Check the online September/October issue of I-Connect/SMT Magazine to get the latest details on how best to deal with advanced packaging and the right reflow process. In the meantime, here are some tips for you to follow to ensure your PCB project is properly assembled when you use advanced packaging.

  • Understand there are different re-work steps between conventional BGAs and leadless BGAs. Make sure your CM knows the difference.
  • Installing micro and leadless BGAs calls for calculating the amount of force on the Z-axis, as well as the X and Y axis.
  • Insist on well-trained technicians for the BGA de-population process to avoid unnecessary pad damage.
  • Ensure the CM has the latest inspection systems to uncover issues like head-on-pillow and BGA cold solder joints.

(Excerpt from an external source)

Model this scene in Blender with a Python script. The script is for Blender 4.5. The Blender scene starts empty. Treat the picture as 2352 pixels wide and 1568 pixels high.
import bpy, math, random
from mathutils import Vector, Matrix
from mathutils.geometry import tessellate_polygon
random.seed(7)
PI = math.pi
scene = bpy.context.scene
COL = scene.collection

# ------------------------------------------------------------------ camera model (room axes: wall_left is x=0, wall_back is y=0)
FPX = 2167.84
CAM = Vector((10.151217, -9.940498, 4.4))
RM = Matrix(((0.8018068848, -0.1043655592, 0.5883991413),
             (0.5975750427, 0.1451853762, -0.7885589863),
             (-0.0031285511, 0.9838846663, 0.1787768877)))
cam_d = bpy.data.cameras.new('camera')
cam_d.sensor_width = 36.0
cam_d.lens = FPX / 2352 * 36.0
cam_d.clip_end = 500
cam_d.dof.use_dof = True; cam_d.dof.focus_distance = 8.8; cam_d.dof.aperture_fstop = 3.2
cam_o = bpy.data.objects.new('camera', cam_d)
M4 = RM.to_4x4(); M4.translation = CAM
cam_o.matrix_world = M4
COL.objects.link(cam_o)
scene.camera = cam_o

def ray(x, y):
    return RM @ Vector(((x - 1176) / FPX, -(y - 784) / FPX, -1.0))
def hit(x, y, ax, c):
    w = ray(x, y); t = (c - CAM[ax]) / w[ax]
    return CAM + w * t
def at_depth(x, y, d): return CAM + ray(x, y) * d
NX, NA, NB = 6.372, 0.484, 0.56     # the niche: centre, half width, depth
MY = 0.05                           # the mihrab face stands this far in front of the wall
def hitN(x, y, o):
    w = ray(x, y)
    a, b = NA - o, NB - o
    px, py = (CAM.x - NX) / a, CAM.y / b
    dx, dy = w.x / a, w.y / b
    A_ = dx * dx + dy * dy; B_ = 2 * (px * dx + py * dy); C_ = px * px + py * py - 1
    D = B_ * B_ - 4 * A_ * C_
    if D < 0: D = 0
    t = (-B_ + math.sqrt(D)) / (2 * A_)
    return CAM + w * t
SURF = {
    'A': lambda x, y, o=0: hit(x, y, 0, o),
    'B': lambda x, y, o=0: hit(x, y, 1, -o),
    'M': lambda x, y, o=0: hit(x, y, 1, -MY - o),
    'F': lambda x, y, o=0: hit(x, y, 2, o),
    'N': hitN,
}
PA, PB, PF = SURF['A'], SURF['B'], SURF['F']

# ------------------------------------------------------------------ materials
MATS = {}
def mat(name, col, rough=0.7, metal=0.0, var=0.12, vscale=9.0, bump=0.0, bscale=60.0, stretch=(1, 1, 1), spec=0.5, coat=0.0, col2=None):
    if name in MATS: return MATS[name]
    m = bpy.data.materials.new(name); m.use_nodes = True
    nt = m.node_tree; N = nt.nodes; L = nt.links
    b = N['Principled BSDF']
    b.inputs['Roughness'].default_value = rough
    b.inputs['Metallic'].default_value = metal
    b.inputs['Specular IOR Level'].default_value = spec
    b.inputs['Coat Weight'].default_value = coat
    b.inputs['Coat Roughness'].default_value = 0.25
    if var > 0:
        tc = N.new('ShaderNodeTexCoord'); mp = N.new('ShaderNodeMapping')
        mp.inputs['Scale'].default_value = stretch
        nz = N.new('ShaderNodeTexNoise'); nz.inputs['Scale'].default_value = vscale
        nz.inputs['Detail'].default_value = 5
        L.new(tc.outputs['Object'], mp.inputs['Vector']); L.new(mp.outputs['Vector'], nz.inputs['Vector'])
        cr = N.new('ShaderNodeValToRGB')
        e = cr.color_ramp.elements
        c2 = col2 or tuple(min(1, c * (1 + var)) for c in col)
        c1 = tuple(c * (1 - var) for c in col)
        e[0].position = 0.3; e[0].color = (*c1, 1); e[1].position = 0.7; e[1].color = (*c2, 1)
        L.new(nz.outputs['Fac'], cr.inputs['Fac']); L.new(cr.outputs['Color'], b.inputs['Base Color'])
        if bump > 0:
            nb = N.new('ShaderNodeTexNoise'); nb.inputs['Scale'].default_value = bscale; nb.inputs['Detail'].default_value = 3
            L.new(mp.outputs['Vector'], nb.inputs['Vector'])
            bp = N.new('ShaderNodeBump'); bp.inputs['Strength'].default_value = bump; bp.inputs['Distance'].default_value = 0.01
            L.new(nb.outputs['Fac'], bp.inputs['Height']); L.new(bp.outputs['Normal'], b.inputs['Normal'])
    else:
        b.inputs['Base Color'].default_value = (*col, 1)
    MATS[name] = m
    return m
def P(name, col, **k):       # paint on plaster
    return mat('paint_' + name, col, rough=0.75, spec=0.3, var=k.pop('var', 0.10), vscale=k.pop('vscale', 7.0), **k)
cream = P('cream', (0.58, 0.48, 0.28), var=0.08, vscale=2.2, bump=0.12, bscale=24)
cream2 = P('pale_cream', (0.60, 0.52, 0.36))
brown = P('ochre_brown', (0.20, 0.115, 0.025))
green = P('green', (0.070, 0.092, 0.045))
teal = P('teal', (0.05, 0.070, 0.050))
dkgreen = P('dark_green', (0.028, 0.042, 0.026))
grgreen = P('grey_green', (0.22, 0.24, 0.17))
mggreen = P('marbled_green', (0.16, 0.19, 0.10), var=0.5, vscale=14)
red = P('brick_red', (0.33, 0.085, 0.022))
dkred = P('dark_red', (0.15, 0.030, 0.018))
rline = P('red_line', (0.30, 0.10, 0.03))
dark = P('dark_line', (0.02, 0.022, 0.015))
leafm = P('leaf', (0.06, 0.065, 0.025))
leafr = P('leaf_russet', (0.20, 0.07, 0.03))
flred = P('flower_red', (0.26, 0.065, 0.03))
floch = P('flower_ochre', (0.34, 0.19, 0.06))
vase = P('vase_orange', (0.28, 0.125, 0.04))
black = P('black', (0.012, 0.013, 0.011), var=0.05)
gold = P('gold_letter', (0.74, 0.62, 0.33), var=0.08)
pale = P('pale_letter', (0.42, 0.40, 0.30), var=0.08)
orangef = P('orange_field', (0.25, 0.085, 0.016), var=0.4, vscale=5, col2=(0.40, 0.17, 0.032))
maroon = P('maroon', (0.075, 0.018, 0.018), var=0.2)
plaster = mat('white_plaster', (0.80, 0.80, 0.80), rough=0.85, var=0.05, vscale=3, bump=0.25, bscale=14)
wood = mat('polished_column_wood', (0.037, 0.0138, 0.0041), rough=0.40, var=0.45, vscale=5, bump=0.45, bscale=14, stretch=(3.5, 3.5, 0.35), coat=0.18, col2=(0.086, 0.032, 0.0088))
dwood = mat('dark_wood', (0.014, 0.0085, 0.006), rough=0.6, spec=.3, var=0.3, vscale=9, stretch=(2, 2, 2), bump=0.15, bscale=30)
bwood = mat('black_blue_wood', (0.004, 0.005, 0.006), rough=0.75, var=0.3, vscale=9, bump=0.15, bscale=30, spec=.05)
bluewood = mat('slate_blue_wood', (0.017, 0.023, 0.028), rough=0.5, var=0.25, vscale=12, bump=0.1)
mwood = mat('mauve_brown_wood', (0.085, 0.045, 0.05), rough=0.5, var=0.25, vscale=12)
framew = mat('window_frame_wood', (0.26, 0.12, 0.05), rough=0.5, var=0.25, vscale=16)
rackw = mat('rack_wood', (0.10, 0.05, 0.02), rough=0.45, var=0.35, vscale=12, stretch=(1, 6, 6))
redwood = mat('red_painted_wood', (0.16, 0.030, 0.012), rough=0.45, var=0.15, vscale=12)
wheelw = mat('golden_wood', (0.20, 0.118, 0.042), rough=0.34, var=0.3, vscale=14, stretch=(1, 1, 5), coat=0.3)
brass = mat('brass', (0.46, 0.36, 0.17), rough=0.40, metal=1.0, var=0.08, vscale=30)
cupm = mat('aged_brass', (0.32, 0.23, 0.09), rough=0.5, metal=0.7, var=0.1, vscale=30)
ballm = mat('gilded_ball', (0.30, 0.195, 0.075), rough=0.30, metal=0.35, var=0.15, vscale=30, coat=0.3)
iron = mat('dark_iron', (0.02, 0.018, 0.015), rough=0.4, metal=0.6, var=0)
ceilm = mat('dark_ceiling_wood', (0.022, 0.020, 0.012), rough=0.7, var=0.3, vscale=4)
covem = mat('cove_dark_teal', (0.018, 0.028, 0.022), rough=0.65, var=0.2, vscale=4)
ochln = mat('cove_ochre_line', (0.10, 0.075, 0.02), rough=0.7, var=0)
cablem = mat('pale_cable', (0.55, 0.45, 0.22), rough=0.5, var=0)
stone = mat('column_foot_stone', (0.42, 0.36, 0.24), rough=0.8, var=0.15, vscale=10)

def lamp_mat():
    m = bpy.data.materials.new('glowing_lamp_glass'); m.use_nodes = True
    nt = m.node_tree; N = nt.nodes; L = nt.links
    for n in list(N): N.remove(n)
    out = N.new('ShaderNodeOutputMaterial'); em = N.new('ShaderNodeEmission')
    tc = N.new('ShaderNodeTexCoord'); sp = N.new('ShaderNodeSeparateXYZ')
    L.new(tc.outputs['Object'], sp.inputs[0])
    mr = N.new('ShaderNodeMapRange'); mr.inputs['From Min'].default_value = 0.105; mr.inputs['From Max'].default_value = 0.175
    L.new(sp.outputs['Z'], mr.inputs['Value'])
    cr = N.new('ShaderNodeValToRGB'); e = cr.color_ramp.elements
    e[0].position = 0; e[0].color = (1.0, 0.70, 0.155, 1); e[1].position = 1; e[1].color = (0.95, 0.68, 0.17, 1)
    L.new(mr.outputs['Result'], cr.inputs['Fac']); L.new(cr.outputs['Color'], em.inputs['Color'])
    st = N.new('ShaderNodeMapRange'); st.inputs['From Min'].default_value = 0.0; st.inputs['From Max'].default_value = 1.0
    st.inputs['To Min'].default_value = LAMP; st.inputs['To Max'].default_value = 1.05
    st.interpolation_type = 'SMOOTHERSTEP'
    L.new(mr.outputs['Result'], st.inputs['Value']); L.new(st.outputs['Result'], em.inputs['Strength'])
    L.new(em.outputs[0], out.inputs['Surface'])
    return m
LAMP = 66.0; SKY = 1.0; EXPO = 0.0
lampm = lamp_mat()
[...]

  • Keep in mind, all thermal profiles are not created equal. Reflow of your PCB project requires a custom thermal profile using the proper solder paste.
  • It’s best to have the CM use an InkJet technology printer for paste dispensing to maintain accurate control, Fig. 1.

It’s also important in the reflow process to 100 per cent match the chart that the solder paste manufacturer provides. For older device packaging, it may not be necessary to follow it 100 percent since some wiggle room exists for these reflows. However, when it comes to tiny leadless BGAs and QFNs, there is no room for error and those charts must be followed to the nth degree.